### Work required
Starting with the first line and ending with the line that holds "from mathutils import Vector, Matrix", repeat the material exactly.

### Recorded data
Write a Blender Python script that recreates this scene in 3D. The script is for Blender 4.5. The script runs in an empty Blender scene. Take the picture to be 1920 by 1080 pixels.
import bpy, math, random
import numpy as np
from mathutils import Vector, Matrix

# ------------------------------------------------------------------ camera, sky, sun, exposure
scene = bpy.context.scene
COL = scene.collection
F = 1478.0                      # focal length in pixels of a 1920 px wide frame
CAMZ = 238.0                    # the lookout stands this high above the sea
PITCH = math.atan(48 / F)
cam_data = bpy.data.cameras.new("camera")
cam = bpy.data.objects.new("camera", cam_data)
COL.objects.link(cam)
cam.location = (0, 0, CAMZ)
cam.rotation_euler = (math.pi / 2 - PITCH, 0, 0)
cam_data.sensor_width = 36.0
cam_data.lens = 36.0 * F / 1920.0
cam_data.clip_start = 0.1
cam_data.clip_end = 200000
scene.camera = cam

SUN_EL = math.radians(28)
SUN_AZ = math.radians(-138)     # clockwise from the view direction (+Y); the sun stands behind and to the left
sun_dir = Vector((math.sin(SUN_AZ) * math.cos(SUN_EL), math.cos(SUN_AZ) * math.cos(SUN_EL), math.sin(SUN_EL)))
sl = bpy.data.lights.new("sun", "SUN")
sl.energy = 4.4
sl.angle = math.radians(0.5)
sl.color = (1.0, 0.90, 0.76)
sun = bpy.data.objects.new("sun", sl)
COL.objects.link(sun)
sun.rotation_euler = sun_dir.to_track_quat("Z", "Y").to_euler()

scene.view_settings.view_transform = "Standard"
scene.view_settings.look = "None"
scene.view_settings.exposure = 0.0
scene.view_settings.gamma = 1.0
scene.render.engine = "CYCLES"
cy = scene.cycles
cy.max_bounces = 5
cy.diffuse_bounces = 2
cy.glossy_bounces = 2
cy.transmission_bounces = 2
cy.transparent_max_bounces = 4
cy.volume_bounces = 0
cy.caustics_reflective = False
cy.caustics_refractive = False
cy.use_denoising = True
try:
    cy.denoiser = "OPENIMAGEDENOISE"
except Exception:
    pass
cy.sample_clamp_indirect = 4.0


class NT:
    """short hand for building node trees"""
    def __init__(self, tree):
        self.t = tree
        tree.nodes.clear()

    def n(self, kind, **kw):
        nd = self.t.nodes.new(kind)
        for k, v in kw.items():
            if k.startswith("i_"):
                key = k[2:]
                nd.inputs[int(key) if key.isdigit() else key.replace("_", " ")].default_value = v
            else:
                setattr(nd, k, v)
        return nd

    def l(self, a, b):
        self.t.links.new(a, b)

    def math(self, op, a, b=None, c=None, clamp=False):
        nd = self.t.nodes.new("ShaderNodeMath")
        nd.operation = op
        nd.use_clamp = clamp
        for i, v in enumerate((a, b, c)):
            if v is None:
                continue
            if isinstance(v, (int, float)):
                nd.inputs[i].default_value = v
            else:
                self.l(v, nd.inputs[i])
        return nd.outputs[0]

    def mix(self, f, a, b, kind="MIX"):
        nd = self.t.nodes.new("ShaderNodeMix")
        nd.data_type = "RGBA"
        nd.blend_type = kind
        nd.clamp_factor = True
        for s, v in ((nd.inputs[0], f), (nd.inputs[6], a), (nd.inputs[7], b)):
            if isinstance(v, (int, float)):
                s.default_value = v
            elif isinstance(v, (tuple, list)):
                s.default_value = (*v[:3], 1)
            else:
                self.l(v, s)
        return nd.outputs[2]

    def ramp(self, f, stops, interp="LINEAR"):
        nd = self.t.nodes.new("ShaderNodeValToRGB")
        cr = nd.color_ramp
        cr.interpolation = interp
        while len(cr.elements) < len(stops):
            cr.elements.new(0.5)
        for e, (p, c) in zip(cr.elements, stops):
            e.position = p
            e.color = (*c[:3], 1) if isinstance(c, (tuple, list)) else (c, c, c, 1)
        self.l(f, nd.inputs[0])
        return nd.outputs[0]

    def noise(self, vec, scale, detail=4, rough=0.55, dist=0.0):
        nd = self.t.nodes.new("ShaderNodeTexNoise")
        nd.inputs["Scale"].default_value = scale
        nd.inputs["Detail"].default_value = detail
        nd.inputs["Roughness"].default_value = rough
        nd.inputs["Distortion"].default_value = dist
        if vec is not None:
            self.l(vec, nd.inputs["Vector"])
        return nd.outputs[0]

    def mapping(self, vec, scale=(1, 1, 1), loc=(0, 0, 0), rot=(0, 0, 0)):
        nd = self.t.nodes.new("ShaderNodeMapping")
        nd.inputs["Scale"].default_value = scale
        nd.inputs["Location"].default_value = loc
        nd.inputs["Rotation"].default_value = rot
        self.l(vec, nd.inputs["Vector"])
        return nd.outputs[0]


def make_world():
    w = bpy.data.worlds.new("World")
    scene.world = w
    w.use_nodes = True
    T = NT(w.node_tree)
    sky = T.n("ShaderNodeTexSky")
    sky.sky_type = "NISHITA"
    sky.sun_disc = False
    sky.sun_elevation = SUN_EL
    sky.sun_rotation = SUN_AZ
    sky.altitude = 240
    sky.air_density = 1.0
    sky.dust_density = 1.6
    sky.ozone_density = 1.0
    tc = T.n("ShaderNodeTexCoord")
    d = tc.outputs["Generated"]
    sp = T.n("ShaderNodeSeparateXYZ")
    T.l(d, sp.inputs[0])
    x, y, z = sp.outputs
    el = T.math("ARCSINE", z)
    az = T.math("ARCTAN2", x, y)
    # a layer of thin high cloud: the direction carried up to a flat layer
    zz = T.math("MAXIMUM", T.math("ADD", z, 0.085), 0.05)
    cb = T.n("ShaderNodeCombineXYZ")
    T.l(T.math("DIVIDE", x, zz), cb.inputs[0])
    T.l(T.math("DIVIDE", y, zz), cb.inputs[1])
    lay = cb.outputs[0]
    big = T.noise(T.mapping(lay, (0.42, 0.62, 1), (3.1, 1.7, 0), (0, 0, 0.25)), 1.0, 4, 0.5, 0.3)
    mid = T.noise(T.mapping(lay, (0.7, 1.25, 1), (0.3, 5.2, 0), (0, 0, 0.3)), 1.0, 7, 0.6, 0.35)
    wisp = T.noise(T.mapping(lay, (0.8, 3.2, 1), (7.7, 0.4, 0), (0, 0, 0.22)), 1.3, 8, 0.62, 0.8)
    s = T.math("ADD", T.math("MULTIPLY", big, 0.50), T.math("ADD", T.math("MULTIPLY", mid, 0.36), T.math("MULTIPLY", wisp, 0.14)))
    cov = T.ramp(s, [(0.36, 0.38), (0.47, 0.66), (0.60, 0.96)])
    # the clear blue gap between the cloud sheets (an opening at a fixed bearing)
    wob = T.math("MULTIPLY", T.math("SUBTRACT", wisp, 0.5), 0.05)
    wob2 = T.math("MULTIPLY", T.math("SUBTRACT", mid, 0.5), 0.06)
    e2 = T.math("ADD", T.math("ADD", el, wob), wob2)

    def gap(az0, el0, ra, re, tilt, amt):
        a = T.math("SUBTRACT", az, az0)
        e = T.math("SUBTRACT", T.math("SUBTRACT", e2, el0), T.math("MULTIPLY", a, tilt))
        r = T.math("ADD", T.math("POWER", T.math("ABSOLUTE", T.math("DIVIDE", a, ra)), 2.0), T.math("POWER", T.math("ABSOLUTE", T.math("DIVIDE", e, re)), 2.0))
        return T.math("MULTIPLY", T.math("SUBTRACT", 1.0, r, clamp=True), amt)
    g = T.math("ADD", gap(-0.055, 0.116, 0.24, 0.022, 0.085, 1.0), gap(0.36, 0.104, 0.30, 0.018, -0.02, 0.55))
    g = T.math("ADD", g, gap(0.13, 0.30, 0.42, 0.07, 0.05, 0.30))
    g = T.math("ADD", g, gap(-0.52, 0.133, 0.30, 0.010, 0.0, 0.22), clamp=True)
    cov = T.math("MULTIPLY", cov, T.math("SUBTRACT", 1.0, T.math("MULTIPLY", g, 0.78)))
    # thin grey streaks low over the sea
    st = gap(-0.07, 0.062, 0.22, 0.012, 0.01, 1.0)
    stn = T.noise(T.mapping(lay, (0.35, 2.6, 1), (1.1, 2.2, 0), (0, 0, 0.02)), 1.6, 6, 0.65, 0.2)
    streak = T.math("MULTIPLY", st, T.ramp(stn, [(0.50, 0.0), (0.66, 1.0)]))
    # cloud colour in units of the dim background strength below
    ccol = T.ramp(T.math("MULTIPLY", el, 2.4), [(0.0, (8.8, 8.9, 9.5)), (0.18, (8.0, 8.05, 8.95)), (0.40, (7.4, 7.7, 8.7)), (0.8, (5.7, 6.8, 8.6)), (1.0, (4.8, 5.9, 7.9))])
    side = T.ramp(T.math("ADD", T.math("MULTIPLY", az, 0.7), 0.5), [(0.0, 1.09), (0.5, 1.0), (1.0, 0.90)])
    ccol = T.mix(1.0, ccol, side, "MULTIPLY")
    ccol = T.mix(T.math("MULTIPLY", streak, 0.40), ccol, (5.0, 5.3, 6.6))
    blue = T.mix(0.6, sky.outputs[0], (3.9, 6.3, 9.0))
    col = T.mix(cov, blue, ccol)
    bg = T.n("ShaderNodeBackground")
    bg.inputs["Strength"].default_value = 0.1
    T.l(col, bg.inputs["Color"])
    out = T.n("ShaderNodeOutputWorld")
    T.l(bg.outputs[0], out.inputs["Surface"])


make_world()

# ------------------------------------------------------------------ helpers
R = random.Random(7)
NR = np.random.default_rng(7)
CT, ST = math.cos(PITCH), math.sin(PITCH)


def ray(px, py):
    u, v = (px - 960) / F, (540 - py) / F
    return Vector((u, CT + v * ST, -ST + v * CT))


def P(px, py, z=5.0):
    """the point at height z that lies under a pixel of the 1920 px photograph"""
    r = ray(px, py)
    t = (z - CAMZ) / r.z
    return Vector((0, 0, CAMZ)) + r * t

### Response
Write a Blender Python script that recreates this scene in 3D. The script is for Blender 4.5. The script runs in an empty Blender scene. Take the picture to be 1920 by 1080 pixels.
import bpy, math, random
import numpy as np
from mathutils import Vector, Matrix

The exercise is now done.